SC Attorney General Escalates Robocall Fight, Targets Major Telecom Providers

South Carolina Attorney General Alan Wilson has announced Phase 2 of Operation Robocall Roundup earlier this week, significantly expanding the crackdown on illegal robocalls to include four of the largest voice providers in the United States.

As part of an ongoing investigation led by the bipartisan Anti-Robocall Multistate Litigation Task Force, four major voice providers—Inteliquent, Bandwidth, Lumen, and Peerless—have been directed to immediately stop transmitting suspected illegal robocalls across their networks.
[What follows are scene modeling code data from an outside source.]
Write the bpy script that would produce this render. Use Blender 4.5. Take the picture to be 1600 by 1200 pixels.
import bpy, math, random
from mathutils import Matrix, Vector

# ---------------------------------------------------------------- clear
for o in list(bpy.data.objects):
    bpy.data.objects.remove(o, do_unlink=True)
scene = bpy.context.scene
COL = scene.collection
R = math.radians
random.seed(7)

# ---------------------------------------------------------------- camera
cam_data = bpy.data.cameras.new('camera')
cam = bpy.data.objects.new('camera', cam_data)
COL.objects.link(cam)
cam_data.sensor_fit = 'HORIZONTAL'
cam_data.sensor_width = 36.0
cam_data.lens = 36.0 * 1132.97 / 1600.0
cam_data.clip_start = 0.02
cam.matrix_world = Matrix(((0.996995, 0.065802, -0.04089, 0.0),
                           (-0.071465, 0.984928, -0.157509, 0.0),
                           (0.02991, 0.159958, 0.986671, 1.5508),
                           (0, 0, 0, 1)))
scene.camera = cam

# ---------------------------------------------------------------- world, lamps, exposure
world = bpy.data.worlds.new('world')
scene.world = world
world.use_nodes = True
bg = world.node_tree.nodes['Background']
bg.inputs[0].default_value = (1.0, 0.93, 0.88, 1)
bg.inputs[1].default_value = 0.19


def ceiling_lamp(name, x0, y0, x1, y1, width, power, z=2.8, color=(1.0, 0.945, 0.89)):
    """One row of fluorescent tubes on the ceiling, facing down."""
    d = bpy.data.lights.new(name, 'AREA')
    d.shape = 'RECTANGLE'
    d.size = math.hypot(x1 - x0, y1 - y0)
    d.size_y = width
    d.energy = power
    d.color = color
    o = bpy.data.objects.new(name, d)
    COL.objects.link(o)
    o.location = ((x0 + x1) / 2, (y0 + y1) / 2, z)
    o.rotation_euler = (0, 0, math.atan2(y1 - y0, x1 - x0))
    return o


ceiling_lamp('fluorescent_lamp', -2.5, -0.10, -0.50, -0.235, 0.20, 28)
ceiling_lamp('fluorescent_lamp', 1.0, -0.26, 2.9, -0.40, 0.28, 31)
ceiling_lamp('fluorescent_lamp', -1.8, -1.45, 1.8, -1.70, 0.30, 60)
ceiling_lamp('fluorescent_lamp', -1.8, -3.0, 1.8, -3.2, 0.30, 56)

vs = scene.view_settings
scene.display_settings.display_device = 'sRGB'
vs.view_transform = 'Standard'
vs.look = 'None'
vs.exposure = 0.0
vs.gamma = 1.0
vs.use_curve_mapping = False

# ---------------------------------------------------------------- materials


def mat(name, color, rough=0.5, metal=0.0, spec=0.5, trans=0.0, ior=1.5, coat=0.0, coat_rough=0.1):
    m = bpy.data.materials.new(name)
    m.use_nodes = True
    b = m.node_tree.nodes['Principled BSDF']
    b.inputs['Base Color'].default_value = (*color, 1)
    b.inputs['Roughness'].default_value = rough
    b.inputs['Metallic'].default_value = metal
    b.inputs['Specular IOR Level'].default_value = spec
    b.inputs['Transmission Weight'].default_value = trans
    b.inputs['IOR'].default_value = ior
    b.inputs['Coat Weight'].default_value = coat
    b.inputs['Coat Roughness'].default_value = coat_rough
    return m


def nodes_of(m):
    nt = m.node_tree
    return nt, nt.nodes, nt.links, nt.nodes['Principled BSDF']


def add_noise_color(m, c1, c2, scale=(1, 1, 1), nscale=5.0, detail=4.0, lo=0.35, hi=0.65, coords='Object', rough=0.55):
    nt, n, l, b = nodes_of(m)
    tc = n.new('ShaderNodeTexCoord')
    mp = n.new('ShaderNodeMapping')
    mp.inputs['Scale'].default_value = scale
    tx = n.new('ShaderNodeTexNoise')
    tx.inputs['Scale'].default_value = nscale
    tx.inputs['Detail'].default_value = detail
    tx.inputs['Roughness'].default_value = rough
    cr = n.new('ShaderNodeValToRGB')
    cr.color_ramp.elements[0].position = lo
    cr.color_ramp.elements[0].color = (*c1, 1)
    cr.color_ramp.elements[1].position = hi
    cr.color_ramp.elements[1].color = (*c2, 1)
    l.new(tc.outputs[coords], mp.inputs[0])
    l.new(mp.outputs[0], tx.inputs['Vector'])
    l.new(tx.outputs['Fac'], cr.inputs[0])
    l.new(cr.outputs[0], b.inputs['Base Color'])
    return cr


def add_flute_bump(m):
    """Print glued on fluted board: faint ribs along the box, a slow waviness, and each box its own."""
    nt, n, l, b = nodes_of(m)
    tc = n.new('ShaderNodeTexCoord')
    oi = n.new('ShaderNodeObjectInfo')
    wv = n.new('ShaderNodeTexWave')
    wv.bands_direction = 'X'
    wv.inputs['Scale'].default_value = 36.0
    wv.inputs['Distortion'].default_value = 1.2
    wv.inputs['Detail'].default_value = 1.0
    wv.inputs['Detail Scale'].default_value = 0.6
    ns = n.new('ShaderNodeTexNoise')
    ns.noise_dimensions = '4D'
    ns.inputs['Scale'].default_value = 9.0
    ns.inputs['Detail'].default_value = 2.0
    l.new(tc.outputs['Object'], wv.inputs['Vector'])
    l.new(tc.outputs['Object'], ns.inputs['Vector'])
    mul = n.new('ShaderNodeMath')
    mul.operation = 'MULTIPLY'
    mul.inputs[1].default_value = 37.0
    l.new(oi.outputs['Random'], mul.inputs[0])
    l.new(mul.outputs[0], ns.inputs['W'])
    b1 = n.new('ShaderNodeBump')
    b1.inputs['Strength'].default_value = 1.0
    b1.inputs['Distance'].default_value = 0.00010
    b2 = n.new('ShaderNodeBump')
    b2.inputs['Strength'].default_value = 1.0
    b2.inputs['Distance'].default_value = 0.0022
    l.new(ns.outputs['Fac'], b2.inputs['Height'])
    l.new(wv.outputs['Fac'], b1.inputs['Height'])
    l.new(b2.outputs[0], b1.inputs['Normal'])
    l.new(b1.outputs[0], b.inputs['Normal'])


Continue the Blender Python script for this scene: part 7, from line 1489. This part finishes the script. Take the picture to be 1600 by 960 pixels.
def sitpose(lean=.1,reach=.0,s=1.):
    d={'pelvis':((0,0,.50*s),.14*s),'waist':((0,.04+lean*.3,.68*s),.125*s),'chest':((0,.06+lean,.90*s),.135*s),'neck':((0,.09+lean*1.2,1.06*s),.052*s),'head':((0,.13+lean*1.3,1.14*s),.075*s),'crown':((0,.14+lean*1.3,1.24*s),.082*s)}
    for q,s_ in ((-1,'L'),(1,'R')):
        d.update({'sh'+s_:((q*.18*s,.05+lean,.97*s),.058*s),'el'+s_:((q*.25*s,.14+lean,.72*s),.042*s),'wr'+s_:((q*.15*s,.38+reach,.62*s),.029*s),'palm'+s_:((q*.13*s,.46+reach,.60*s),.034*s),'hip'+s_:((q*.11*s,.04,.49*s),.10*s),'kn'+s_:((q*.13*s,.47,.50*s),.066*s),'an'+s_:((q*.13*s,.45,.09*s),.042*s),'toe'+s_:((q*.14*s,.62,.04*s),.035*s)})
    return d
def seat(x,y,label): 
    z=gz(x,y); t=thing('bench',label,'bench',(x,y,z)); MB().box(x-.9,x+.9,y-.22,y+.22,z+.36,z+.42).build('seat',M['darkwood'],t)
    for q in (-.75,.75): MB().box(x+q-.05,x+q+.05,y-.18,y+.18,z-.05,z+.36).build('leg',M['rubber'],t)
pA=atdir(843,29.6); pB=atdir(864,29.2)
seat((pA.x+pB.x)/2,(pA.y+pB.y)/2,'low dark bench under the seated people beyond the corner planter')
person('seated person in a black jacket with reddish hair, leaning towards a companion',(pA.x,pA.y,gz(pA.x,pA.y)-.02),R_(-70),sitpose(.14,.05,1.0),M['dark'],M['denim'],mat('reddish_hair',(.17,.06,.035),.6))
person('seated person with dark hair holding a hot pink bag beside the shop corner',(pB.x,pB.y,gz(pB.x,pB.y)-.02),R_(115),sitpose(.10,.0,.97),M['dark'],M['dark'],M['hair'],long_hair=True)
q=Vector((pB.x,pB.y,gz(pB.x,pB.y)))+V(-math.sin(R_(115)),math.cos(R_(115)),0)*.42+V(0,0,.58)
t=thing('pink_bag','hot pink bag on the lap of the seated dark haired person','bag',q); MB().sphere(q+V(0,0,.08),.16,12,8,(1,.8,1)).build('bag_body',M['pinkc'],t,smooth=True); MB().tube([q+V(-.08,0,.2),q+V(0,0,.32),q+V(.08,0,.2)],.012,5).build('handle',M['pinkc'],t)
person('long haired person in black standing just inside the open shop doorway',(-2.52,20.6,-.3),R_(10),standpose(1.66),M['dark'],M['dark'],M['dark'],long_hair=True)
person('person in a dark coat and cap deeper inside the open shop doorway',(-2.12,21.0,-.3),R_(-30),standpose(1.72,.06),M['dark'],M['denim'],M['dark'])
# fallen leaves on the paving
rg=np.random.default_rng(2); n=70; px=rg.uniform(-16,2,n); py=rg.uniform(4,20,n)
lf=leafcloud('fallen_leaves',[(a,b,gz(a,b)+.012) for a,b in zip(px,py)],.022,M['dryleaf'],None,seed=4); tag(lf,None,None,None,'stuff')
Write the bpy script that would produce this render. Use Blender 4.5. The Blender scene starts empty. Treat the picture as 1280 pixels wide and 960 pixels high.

Targeting High-Volume Carriers

This new phase targets companies with far larger footprints in the U.S. telecom eco system compared to the 37 smaller providers that received initial warning letters in August. Despite extensive industry alerts and years of documented warnings, these four large providers continue to route vast amounts of illegal traffic.

The data gathered reveals the staggering scale of suspected illegal robocall activity linked to these companies:

Provider Total Traceback Notices (since 2019) Estimated Amazon/Apple Imposter Robocalls (3-year period) Estimated SSA/IRS Imposter Robocalls (3–4-year period)
Inteliquent 9,712 450 million 1.425 billion
Lumen 7,265 261.5 million 886.2 million
Peerless 5,662 210.7 million 585.3 million
Bandwidth 3,060 162.7 million 301 million

A traceback notice is an official alert from industry investigators indicating a company transmitted a call tied to a suspected illegal robocall campaign, often involving scams like fake Amazon, Apple, Social Security Administration (SSA), or Internal Revenue Service (IRS) calls.

As larger providers, these companies are deemed to have a heightened responsibility to decline call traffic from known bad actors.

Phase 1 Delivers Results

The action builds on the success of Phase 1, which involved sending warning letters to 37 smaller companies. That initial effort yielded rapid and measurable results:

  • 19 companies stopped appearing in any traceback results, indicating they ceased routing suspected illegal robocalls.

  • 13 companies were removed from the FCC’s Robocall Mitigation Database, effectively blocking their call traffic from being accepted by any U.S. provider.

  • At least four providers terminated high-risk customer accounts identified as transmitting illegal traffic.

The Anti-Robocall Litigation Task Force was formed in 2022 by 51 attorneys general to investigate and take legal action against companies responsible for significant volumes of illegal and fraudulent robocall traffic. The current expansion aims to further reduce the volume of these scam calls reaching consumers.